_YOUR INSTRUCTIONS_. In the listing below, identify each line with the word "Blender" and return those lines.

_DATA SUPPLIED_.
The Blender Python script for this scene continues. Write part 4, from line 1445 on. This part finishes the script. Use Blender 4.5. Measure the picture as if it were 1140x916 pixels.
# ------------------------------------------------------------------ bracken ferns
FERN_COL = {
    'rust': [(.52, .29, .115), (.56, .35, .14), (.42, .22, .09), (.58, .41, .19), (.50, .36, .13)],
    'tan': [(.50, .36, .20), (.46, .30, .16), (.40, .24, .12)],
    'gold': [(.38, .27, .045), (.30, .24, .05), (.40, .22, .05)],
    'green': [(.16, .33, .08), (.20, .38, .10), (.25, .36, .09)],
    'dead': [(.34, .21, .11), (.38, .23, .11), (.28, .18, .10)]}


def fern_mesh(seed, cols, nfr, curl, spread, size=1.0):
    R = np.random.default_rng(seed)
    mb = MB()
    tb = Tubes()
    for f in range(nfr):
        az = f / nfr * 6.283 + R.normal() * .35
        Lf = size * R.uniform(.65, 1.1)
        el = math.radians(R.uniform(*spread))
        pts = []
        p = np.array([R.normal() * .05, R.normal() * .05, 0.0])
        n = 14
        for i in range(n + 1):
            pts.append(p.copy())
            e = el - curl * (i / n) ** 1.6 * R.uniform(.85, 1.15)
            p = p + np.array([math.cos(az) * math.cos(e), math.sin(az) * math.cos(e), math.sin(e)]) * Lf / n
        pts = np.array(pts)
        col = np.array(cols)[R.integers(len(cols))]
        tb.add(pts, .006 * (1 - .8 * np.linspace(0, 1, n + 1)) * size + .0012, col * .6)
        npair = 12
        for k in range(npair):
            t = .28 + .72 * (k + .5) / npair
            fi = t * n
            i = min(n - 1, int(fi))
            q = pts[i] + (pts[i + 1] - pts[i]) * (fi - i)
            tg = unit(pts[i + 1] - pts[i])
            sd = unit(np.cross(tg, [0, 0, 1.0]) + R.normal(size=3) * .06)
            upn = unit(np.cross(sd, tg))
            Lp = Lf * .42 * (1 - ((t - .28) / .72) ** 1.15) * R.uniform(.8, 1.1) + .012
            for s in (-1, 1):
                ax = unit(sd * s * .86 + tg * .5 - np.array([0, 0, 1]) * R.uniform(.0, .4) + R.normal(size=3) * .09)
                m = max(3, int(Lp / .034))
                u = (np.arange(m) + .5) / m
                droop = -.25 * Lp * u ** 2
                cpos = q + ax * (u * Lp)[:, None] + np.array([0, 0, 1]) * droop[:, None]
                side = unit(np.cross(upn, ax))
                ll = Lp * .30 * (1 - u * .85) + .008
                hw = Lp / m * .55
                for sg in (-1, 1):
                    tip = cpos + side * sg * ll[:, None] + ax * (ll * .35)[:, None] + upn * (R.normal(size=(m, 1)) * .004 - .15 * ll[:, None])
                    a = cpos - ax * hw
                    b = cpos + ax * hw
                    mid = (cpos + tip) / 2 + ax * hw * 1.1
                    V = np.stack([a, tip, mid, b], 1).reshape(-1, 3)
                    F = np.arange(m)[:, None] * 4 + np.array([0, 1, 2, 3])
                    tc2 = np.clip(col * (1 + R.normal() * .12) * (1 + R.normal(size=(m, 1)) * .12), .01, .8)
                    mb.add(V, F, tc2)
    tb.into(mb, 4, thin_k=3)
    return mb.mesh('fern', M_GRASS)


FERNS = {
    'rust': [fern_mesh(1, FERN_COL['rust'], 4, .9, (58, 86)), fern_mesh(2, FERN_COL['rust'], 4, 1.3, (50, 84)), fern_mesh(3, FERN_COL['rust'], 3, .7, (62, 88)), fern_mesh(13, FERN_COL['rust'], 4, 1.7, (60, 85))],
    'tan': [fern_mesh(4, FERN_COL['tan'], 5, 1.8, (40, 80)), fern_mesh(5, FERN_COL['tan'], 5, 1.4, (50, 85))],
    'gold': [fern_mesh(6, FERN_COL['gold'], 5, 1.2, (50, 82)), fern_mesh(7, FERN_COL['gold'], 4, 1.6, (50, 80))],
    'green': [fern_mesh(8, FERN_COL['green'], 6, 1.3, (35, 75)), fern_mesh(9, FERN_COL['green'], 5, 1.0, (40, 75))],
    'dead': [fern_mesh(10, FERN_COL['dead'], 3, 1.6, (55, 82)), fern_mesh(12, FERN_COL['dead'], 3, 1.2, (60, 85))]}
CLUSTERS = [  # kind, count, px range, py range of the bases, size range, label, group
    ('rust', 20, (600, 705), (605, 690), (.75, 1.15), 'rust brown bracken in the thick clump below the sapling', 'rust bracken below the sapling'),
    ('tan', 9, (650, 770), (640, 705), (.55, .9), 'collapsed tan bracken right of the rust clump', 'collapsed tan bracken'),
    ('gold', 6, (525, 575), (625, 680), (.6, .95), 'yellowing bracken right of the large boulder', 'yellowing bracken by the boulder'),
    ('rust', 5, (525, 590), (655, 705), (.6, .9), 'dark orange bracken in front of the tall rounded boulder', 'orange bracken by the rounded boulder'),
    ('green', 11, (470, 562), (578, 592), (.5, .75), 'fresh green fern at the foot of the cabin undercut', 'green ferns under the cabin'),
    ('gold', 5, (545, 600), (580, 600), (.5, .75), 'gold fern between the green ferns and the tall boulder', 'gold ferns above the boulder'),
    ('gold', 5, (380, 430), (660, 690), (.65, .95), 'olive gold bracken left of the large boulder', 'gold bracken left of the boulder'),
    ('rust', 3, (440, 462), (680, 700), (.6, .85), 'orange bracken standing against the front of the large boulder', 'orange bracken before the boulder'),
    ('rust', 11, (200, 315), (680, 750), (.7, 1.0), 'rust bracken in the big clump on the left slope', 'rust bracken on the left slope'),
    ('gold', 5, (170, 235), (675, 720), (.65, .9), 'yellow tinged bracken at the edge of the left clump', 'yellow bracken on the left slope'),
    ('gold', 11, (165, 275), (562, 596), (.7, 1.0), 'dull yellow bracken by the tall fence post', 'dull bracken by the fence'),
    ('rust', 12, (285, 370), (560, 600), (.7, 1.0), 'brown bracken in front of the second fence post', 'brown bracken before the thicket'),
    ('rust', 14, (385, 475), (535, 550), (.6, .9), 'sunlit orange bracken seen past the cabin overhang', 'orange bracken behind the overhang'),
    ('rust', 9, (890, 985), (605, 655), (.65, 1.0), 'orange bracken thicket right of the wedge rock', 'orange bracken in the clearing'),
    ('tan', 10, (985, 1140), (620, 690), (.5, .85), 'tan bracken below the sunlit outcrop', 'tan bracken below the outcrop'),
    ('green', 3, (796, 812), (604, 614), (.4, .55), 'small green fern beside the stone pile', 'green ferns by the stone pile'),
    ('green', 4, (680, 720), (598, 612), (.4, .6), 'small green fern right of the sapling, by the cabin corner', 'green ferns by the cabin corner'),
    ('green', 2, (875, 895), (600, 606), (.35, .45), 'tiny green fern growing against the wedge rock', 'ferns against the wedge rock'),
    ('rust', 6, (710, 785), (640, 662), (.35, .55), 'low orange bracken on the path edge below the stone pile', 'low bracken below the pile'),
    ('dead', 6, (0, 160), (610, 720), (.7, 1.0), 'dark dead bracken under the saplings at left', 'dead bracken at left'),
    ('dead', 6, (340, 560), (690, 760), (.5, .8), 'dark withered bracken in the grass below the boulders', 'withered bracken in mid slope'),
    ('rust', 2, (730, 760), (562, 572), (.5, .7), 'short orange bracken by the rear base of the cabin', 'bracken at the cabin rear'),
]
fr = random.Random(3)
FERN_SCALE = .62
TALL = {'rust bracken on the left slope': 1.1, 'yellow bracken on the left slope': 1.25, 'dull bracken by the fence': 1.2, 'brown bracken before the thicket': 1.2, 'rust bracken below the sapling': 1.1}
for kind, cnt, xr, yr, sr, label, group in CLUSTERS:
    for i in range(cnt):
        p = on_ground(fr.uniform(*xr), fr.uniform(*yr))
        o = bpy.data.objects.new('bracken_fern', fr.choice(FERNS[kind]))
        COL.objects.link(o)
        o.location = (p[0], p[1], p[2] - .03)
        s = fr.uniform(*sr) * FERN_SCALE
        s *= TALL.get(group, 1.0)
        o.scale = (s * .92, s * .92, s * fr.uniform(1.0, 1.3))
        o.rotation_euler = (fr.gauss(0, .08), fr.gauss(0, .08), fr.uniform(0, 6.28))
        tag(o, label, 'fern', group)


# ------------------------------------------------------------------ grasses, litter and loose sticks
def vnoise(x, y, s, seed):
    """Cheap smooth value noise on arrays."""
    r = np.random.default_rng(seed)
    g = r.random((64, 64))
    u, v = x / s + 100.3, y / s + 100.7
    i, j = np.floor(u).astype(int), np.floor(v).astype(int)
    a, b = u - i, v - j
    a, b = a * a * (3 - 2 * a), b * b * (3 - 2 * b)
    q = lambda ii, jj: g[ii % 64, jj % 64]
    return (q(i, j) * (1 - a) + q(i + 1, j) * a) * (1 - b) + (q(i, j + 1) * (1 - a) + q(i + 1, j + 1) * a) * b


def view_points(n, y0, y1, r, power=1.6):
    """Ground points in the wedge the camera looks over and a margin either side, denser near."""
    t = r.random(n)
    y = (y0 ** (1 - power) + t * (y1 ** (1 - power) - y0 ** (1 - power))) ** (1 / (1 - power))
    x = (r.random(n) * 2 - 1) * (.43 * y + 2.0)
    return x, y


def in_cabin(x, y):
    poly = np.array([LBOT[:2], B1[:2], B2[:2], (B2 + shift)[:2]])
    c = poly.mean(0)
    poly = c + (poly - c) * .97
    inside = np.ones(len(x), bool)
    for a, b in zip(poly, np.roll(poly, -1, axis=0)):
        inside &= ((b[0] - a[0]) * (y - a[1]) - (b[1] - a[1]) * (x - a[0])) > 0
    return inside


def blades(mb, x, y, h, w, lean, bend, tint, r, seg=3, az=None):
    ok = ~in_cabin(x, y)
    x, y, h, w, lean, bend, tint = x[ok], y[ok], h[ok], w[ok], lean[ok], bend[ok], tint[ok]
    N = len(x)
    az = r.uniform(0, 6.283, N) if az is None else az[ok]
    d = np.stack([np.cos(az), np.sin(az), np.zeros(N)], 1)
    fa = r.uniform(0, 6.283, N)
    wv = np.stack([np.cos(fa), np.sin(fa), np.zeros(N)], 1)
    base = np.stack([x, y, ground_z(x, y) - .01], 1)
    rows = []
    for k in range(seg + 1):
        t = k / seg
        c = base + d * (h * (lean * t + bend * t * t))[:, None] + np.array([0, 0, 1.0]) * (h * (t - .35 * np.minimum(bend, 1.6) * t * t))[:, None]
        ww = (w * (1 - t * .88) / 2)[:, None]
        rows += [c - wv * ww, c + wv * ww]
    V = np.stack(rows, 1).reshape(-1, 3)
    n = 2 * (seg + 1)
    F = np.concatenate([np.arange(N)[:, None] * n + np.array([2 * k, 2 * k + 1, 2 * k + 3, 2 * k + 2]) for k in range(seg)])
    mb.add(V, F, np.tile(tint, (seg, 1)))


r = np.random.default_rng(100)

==

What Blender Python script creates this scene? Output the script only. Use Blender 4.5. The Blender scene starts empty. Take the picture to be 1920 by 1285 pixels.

...

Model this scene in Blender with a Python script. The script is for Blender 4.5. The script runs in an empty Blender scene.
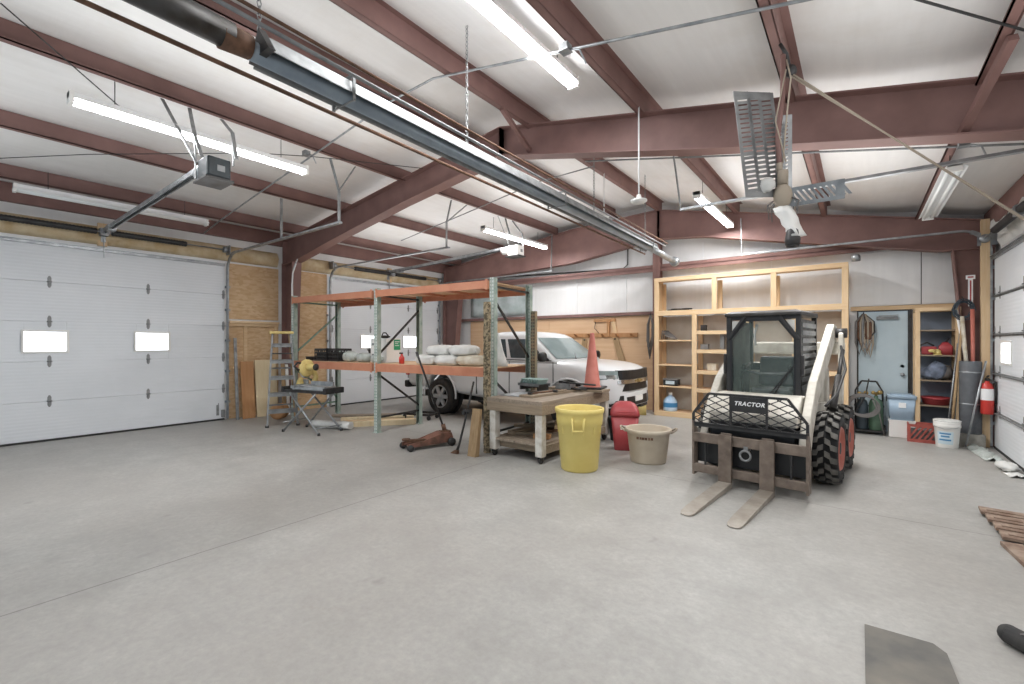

_REPLY TO THE TASK_.
The Blender Python script for this scene continues. Write part 4, from line 1445 on. This part finishes the script. Use Blender 4.5. Measure the picture as if it were 1140x916 pixels.
What Blender Python script creates this scene? Output the script only. Use Blender 4.5. The Blender scene starts empty. Take the picture to be 1920 by 1285 pixels.
Model this scene in Blender with a Python script. The script is for Blender 4.5. The script runs in an empty Blender scene.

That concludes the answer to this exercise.